The family trust has begun selling off pieces. Ultimately Matt Jackson must look after his family’s financial interests. He conceded it is still possible that someone could step forward and make a donation that would keep the collection in Wyoming.

“But at this point nothing has moved forward,” he said.

It’s hard not to feel for Matt Jackson. Looking after your family’s financial interests is hard enough. Add a lifetime of emotional scars to the equation and the burden becomes that much heavier.

Harry Jackson’s temper was infamous. A retired bank teller in Cody told me you could hear him bellowing before he entered the bank. He was married six times. And, as his son tells it, he was a narcissist. The whole world revolved around him. Much of that was because of Jackson’s involvement in World War II, where he saw heavy fighting, but that didn’t make life any easier on his five children.
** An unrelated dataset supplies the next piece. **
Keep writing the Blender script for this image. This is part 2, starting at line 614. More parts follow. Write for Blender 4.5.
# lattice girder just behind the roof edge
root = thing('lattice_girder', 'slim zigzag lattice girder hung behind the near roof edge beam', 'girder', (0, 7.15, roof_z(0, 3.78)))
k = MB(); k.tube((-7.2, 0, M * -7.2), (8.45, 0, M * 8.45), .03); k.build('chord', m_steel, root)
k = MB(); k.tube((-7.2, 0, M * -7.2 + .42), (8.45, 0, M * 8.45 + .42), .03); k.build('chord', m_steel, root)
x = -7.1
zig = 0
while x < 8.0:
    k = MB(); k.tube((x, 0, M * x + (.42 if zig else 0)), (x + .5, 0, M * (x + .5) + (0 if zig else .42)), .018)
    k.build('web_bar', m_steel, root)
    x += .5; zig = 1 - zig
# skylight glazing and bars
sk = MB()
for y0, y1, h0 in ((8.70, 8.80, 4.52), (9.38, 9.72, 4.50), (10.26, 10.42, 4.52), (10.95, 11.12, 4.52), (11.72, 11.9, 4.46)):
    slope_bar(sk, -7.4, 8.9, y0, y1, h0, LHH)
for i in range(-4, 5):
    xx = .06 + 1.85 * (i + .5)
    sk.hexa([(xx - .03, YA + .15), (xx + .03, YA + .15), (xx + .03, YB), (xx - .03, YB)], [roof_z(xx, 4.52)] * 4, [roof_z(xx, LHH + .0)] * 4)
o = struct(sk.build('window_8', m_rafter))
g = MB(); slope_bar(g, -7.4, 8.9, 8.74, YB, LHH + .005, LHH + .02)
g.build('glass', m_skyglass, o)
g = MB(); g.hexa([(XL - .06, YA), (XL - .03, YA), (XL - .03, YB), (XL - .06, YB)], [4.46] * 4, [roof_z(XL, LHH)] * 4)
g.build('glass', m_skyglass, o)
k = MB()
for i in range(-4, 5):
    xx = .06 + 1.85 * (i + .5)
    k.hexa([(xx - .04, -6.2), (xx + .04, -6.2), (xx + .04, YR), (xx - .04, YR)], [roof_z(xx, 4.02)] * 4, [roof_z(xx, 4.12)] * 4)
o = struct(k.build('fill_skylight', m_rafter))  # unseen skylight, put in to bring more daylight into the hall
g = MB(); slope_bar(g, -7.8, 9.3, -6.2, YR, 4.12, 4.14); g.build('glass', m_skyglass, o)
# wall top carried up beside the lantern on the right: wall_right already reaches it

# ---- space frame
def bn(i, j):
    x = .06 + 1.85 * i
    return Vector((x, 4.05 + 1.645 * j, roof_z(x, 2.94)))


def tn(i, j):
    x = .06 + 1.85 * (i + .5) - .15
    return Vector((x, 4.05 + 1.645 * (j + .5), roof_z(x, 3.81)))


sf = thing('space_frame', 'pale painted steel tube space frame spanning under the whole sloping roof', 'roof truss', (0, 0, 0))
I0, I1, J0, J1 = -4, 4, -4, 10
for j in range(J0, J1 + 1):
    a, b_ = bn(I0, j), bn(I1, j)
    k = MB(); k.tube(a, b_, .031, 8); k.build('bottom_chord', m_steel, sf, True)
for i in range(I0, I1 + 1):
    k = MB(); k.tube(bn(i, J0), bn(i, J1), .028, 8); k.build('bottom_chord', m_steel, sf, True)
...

“Each one of us has a part of us that would like to move on. Our father never reached the status of a nationwide celebrity, but he was well known. We grew up with that,” Matt Jackson said. “There’s part of me that is tired dealing with all this stuff. And there’s part of me that would like to see something happen.”

I would love to see the late artist’s work maintained as one collection. I would love to see it housed at the Harry Jackson Institute in Cody. It could be a tourist attraction, a place of learning and, above all, an incredible testament to the artistic talents of the people who call this state home.

But no matter what happens to Harry Jackson’s art, I hope Matt Jackson finds a modicum of peace. He surely deserves it.